Scenes as source code

::::::

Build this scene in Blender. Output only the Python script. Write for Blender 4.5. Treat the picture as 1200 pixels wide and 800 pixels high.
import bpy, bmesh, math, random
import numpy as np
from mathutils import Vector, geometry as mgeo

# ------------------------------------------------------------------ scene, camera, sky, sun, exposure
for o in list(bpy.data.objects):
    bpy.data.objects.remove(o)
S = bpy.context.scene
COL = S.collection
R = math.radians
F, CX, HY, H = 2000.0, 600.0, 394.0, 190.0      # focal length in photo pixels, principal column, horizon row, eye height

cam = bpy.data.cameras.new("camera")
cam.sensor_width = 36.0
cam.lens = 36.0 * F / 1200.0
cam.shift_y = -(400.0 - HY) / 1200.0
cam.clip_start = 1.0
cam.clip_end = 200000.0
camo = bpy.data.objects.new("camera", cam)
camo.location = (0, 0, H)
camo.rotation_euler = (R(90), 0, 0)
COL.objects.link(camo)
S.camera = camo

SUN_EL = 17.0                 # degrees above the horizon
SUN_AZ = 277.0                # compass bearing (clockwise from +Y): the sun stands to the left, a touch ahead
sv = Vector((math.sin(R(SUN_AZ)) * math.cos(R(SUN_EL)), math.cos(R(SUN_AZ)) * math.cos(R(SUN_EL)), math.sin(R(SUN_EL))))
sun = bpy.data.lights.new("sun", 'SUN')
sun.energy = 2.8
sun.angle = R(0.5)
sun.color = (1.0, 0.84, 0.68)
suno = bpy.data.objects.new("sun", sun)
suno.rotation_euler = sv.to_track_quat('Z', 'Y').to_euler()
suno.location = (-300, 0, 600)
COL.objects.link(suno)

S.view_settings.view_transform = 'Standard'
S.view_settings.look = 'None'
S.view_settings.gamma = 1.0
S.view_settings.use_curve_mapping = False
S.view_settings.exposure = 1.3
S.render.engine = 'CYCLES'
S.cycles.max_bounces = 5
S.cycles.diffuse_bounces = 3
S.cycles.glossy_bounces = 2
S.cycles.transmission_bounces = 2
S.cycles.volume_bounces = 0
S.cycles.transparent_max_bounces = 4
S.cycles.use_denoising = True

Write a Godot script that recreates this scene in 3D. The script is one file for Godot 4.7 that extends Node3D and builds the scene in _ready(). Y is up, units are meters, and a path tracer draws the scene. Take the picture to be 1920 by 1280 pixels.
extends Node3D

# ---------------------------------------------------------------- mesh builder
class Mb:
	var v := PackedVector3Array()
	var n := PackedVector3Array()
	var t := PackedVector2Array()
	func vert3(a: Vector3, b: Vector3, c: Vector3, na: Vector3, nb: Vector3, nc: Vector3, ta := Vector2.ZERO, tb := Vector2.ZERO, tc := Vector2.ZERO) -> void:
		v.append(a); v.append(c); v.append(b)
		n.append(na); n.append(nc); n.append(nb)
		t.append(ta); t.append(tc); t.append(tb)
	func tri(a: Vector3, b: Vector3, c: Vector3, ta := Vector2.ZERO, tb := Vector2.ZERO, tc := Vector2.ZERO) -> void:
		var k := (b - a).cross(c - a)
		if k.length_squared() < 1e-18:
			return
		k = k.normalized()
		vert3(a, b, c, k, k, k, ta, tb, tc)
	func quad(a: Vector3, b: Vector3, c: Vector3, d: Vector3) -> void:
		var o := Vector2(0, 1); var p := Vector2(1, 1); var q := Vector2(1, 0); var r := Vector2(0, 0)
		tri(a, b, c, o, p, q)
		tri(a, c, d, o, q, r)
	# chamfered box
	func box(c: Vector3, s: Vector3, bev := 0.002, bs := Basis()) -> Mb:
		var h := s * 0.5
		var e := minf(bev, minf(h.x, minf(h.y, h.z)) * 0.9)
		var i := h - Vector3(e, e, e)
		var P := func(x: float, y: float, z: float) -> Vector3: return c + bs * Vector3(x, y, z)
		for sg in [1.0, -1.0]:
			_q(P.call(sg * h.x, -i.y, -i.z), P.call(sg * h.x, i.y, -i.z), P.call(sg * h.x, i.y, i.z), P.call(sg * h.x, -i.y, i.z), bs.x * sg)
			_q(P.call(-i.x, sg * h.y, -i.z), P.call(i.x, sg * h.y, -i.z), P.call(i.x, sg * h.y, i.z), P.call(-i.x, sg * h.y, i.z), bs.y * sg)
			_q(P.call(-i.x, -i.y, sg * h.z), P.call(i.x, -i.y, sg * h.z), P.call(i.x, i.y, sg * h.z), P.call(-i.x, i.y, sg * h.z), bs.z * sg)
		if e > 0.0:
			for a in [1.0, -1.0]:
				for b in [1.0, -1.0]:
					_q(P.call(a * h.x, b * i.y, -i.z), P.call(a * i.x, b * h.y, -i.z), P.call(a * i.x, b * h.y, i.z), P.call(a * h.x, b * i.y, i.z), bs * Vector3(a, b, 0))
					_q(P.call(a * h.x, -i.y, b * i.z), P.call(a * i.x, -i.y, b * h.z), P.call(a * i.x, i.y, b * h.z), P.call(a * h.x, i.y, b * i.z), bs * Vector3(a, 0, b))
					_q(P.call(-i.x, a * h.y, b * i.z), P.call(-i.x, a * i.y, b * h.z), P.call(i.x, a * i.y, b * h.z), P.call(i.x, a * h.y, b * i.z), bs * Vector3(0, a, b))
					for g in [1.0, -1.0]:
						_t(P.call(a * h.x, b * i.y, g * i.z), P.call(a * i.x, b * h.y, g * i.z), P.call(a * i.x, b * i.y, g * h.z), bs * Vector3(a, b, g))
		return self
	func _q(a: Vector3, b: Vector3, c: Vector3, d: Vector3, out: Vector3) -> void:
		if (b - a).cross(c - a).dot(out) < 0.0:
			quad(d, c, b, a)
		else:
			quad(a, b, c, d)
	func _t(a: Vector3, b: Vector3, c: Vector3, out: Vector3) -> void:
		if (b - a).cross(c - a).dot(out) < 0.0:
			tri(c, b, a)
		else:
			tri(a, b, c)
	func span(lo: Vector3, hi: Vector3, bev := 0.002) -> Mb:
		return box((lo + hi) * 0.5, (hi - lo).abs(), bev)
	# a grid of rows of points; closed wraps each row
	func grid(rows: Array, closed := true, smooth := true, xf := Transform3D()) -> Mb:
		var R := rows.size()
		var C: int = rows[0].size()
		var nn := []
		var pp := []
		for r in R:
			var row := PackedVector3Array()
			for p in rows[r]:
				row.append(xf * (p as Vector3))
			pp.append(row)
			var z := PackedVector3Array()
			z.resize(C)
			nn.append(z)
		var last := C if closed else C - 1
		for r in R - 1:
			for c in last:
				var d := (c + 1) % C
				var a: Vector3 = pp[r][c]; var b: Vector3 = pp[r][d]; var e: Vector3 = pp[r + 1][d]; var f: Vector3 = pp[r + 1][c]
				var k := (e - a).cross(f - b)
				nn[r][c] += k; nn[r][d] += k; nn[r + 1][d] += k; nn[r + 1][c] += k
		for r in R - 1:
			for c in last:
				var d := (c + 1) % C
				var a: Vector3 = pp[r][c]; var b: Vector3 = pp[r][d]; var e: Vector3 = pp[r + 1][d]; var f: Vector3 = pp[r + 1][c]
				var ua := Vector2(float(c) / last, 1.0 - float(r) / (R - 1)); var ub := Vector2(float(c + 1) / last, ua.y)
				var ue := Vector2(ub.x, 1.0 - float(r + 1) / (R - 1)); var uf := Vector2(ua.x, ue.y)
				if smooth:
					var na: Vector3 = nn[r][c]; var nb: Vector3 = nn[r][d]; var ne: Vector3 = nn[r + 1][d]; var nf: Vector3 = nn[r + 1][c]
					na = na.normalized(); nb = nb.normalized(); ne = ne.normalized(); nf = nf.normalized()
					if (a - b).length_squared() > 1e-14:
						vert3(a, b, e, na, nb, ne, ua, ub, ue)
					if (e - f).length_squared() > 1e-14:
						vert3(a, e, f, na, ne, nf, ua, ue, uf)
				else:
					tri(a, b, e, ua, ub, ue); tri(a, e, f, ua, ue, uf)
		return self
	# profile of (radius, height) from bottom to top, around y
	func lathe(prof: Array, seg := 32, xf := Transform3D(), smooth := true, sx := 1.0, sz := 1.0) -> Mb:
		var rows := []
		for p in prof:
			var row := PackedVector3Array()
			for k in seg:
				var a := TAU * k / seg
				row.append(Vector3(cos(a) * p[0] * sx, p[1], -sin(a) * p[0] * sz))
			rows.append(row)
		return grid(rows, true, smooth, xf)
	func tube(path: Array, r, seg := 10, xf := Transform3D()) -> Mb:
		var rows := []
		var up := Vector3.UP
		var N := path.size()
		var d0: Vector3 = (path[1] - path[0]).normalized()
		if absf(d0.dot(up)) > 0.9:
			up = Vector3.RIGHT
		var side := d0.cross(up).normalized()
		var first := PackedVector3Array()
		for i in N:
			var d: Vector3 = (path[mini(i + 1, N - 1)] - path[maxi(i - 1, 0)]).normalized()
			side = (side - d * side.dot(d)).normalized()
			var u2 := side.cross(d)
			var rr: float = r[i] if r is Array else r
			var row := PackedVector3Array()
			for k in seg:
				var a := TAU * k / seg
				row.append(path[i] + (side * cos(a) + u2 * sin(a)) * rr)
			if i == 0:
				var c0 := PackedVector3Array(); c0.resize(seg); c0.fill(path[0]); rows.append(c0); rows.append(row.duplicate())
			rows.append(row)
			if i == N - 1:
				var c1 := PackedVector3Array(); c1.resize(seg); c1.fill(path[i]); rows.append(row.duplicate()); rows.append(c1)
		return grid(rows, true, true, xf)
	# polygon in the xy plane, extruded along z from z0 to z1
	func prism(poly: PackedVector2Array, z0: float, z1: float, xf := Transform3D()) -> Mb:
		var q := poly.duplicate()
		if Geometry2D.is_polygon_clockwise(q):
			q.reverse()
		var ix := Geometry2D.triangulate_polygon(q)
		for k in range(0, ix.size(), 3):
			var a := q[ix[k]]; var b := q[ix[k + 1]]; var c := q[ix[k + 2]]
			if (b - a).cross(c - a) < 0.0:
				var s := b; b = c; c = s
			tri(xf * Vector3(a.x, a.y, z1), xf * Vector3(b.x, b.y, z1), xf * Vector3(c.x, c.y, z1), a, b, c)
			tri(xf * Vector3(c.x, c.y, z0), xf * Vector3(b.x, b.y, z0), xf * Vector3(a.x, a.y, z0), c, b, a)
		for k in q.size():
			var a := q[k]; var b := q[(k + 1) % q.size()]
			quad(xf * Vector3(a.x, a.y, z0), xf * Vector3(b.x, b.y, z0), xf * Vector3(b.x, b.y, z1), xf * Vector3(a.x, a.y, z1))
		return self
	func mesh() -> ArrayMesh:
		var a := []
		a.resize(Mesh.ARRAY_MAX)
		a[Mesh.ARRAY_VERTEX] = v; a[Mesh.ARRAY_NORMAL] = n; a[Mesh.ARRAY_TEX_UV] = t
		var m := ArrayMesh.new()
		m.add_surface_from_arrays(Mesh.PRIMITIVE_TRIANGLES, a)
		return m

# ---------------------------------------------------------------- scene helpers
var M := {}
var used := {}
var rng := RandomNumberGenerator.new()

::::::

Directive. Print the listing above from its first line through the line with "from mathutils import", and stop there.

Task result.
Build this scene in Blender. Output only the Python script. Write for Blender 4.5. Treat the picture as 1200 pixels wide and 800 pixels high.
import bpy, bmesh, math, random
import numpy as np
from mathutils import Vector, geometry as mgeo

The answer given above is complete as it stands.